WHAT IS BEING ASKED
Can you reproduce the data beneath, keeping every line exact?

AVAILABLE DATA

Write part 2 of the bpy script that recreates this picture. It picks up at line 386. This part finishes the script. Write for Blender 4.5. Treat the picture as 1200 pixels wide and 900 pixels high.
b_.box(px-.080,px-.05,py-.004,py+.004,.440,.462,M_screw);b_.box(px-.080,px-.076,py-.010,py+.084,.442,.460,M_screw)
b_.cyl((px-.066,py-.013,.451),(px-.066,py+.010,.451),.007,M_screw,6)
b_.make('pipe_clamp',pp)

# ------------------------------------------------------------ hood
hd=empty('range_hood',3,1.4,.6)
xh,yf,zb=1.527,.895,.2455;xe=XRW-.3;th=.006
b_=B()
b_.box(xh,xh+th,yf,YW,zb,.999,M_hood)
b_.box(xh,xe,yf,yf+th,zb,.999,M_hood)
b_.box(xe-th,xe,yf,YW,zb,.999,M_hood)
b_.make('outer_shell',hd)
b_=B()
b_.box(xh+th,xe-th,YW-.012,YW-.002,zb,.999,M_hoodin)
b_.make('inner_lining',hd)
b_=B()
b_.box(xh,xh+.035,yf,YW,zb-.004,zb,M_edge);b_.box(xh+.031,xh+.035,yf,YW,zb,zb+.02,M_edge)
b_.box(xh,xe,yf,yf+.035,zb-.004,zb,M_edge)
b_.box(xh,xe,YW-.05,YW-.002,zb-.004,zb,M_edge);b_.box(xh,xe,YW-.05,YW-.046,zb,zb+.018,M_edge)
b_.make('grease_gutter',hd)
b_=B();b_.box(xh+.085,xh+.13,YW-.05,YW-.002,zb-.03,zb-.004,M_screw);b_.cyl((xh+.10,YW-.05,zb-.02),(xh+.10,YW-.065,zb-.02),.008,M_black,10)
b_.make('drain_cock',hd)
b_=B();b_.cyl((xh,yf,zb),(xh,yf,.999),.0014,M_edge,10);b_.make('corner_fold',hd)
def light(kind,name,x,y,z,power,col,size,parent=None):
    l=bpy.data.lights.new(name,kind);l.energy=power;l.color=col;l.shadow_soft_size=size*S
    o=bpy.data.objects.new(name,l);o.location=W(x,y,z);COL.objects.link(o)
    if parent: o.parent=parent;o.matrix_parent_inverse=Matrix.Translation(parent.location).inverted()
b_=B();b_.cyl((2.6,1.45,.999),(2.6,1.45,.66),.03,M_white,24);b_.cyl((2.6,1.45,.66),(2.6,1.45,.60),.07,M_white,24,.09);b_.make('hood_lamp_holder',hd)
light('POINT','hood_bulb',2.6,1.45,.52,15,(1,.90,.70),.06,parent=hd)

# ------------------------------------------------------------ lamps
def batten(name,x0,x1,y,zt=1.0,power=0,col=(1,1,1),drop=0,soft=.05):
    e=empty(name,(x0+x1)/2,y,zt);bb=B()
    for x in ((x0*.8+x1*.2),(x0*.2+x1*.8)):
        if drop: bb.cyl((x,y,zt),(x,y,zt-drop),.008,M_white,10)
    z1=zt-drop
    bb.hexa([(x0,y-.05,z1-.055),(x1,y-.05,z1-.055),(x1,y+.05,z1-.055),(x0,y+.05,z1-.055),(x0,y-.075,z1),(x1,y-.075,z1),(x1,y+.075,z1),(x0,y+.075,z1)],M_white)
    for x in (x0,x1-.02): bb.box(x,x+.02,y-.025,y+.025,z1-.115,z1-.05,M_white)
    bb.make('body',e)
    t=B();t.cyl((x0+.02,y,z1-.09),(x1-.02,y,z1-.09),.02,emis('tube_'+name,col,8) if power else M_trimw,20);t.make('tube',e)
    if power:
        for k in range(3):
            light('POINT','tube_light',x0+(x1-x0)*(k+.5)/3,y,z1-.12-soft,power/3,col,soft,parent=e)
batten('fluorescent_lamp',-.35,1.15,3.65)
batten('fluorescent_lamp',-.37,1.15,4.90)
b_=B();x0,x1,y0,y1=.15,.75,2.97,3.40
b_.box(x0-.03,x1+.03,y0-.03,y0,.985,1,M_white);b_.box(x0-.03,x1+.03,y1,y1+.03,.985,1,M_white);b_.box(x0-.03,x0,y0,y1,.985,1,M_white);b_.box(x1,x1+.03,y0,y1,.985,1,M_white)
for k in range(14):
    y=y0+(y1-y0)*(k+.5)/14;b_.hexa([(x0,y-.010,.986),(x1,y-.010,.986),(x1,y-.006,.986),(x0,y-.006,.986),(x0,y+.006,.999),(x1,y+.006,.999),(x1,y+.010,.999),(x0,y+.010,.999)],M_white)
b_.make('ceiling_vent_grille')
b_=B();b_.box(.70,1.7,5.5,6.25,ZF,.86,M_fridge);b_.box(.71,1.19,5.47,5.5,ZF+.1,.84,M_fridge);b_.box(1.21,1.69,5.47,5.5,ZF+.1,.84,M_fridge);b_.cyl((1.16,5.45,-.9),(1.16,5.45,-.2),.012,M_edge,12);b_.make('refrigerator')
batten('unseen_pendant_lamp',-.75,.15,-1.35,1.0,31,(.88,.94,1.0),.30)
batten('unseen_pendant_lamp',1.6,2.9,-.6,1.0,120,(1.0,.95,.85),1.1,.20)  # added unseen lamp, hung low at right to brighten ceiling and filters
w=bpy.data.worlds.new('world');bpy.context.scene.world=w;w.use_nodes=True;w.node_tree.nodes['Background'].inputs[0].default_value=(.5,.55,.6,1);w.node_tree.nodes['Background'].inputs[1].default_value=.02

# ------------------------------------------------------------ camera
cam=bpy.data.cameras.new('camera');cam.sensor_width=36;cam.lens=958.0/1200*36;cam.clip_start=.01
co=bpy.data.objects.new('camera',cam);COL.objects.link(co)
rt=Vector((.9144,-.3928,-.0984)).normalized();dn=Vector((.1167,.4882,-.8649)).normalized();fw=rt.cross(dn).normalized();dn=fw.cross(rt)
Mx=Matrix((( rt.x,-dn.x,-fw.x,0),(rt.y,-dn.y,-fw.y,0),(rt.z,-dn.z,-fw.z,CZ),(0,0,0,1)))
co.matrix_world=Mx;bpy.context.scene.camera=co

OUTPUT FOR THIS EXERCISE
Write part 2 of the bpy script that recreates this picture. It picks up at line 386. This part finishes the script. Write for Blender 4.5. Treat the picture as 1200 pixels wide and 900 pixels high.
b_.box(px-.080,px-.05,py-.004,py+.004,.440,.462,M_screw);b_.box(px-.080,px-.076,py-.010,py+.084,.442,.460,M_screw)
b_.cyl((px-.066,py-.013,.451),(px-.066,py+.010,.451),.007,M_screw,6)
b_.make('pipe_clamp',pp)

# ------------------------------------------------------------ hood
hd=empty('range_hood',3,1.4,.6)
xh,yf,zb=1.527,.895,.2455;xe=XRW-.3;th=.006
b_=B()
b_.box(xh,xh+th,yf,YW,zb,.999,M_hood)
b_.box(xh,xe,yf,yf+th,zb,.999,M_hood)
b_.box(xe-th,xe,yf,YW,zb,.999,M_hood)
b_.make('outer_shell',hd)
b_=B()
b_.box(xh+th,xe-th,YW-.012,YW-.002,zb,.999,M_hoodin)
b_.make('inner_lining',hd)
b_=B()
b_.box(xh,xh+.035,yf,YW,zb-.004,zb,M_edge);b_.box(xh+.031,xh+.035,yf,YW,zb,zb+.02,M_edge)
b_.box(xh,xe,yf,yf+.035,zb-.004,zb,M_edge)
b_.box(xh,xe,YW-.05,YW-.002,zb-.004,zb,M_edge);b_.box(xh,xe,YW-.05,YW-.046,zb,zb+.018,M_edge)
b_.make('grease_gutter',hd)
b_=B();b_.box(xh+.085,xh+.13,YW-.05,YW-.002,zb-.03,zb-.004,M_screw);b_.cyl((xh+.10,YW-.05,zb-.02),(xh+.10,YW-.065,zb-.02),.008,M_black,10)
b_.make('drain_cock',hd)
b_=B();b_.cyl((xh,yf,zb),(xh,yf,.999),.0014,M_edge,10);b_.make('corner_fold',hd)
def light(kind,name,x,y,z,power,col,size,parent=None):
    l=bpy.data.lights.new(name,kind);l.energy=power;l.color=col;l.shadow_soft_size=size*S
    o=bpy.data.objects.new(name,l);o.location=W(x,y,z);COL.objects.link(o)
    if parent: o.parent=parent;o.matrix_parent_inverse=Matrix.Translation(parent.location).inverted()
b_=B();b_.cyl((2.6,1.45,.999),(2.6,1.45,.66),.03,M_white,24);b_.cyl((2.6,1.45,.66),(2.6,1.45,.60),.07,M_white,24,.09);b_.make('hood_lamp_holder',hd)
light('POINT','hood_bulb',2.6,1.45,.52,15,(1,.90,.70),.06,parent=hd)

# ------------------------------------------------------------ lamps
def batten(name,x0,x1,y,zt=1.0,power=0,col=(1,1,1),drop=0,soft=.05):
    e=empty(name,(x0+x1)/2,y,zt);bb=B()
    for x in ((x0*.8+x1*.2),(x0*.2+x1*.8)):
        if drop: bb.cyl((x,y,zt),(x,y,zt-drop),.008,M_white,10)
    z1=zt-drop
    bb.hexa([(x0,y-.05,z1-.055),(x1,y-.05,z1-.055),(x1,y+.05,z1-.055),(x0,y+.05,z1-.055),(x0,y-.075,z1),(x1,y-.075,z1),(x1,y+.075,z1),(x0,y+.075,z1)],M_white)
    for x in (x0,x1-.02): bb.box(x,x+.02,y-.025,y+.025,z1-.115,z1-.05,M_white)
    bb.make('body',e)
    t=B();t.cyl((x0+.02,y,z1-.09),(x1-.02,y,z1-.09),.02,emis('tube_'+name,col,8) if power else M_trimw,20);t.make('tube',e)
    if power:
        for k in range(3):
            light('POINT','tube_light',x0+(x1-x0)*(k+.5)/3,y,z1-.12-soft,power/3,col,soft,parent=e)
batten('fluorescent_lamp',-.35,1.15,3.65)
batten('fluorescent_lamp',-.37,1.15,4.90)
b_=B();x0,x1,y0,y1=.15,.75,2.97,3.40
b_.box(x0-.03,x1+.03,y0-.03,y0,.985,1,M_white);b_.box(x0-.03,x1+.03,y1,y1+.03,.985,1,M_white);b_.box(x0-.03,x0,y0,y1,.985,1,M_white);b_.box(x1,x1+.03,y0,y1,.985,1,M_white)
for k in range(14):
    y=y0+(y1-y0)*(k+.5)/14;b_.hexa([(x0,y-.010,.986),(x1,y-.010,.986),(x1,y-.006,.986),(x0,y-.006,.986),(x0,y+.006,.999),(x1,y+.006,.999),(x1,y+.010,.999),(x0,y+.010,.999)],M_white)
b_.make('ceiling_vent_grille')
b_=B();b_.box(.70,1.7,5.5,6.25,ZF,.86,M_fridge);b_.box(.71,1.19,5.47,5.5,ZF+.1,.84,M_fridge);b_.box(1.21,1.69,5.47,5.5,ZF+.1,.84,M_fridge);b_.cyl((1.16,5.45,-.9),(1.16,5.45,-.2),.012,M_edge,12);b_.make('refrigerator')
batten('unseen_pendant_lamp',-.75,.15,-1.35,1.0,31,(.88,.94,1.0),.30)
batten('unseen_pendant_lamp',1.6,2.9,-.6,1.0,120,(1.0,.95,.85),1.1,.20)  # added unseen lamp, hung low at right to brighten ceiling and filters
w=bpy.data.worlds.new('world');bpy.context.scene.world=w;w.use_nodes=True;w.node_tree.nodes['Background'].inputs[0].default_value=(.5,.55,.6,1);w.node_tree.nodes['Background'].inputs[1].default_value=.02

# ------------------------------------------------------------ camera
cam=bpy.data.cameras.new('camera');cam.sensor_width=36;cam.lens=958.0/1200*36;cam.clip_start=.01
co=bpy.data.objects.new('camera',cam);COL.objects.link(co)
rt=Vector((.9144,-.3928,-.0984)).normalized();dn=Vector((.1167,.4882,-.8649)).normalized();fw=rt.cross(dn).normalized();dn=fw.cross(rt)
Mx=Matrix((( rt.x,-dn.x,-fw.x,0),(rt.y,-dn.y,-fw.y,0),(rt.z,-dn.z,-fw.z,CZ),(0,0,0,1)))
co.matrix_world=Mx;bpy.context.scene.camera=co